10 project managers from Hell

10 project managers from Hell

Recently, Vlad Balabash  (FrontEnd Developer, AB Soft) and his colleague Kostiantyn Kulaksiz held an online meeting in IAMPM to talk about the PMs’ types that “do not annoy developers too much”.

We took notes on the most intriguing profiles and are happy to share them with you.

No hate speech!

Only instrumental tips on optimizing the working process, including shaping the requirements and interaction with the team and customers!

Dunno-man

This type of manager doesn't have a clue how to formulate tasks, what their evaluation criteria are, and what AC and DoD could possibly mean. With such an expert, the developers usually have to fit into the frames that are too abstract and extended.

A savvy PM detailizes the tasks from day one and adjusts settings for a task-tracker correctly.

Estimate-man

You can face such managers at strictly framed projects. They demand to estimate the time for every baby step and are very sensitive to any departures from original estimates.

There is only one tip here: work on flexibility, as it is very instrumental when projects with tough frameworks are implemented.

Meeting-man

With such a manager, you have little to no time left for actual work. Meeting-man calls up meetings on any trivial pretext. This guy, for instance, can derange an entire team from urgent matters only to make them present at the meeting that is only relevant for developers and testers.

Meanwhile, experienced PMs give clear reasons to gather the team together and are good at time management.

Incognito

This manager is not involved in the process, so the communication between a developer and customer has no mediators.

I suggest only one thing here: the manager should be in touch during office hours and maintain close communication with the customer, responding quickly to all significant issues.

Let’s-do-it-this-way-man

The developers are not happy when the managers put pressure on them, telling them what technologies they should use.

The manager can help select one or participate in the discussion, but their say regarding technical issues should be advisory rather than the last one.

Jira-man

Such a manager has Jira, and anarchy rules there: processes, filters, and labels are not adjusted.

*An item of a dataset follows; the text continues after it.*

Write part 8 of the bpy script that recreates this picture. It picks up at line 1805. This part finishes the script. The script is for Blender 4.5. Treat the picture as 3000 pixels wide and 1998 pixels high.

Don't forget that even though developers and other team members should know how to use Jira, this tool is for managers in the first place. So, it is the manager's responsibility to adjust the settings for the team and keep the tool in order.

Yes-sure-man

This manager always sides with the customer and takes on all their tasks without any prior coordination with the team.

The solution to this problem is communication. Talk! No prior approval leads to conflicts as the manager sometimes gives the green light to the customer's idea the developers cannot fulfill.

Task-man

This person can’t evaluate how complex a task is and how much time it will take. Such managers often distribute the tasks among the teams in an unbalanced manner. A Junior gets complex tasks, while the Senior is assigned simple ones.

Within large projects, the following solution is used for such cases. They hire product owners who are in charge of several developers. The product owners know the developers very well, including their preferred technology. It smoothes the way to a balanced distribution of tasks.

Dodo-man

This person is nowhere near management but was appointed to this position. Without essential competencies, he or she acts illogically and inconsistently.

There are many Project Management courses these days, so you always have an opportunity to get an idea about the qualifications you may need when taking over a novel position.

Copy-paste-man

This manager does not bother creating new tasks - they paste the customer's description of those.

A perfect manager plays several roles simultaneously - he or she is a leader, mentor, and sometimes a translator. They must interpret the customer's wishes and requirements correctly. So, they have to be ultimately clear when announcing tasks to their colleagues.

Thanks for reading the article to the end.

Best of luck with working with your team!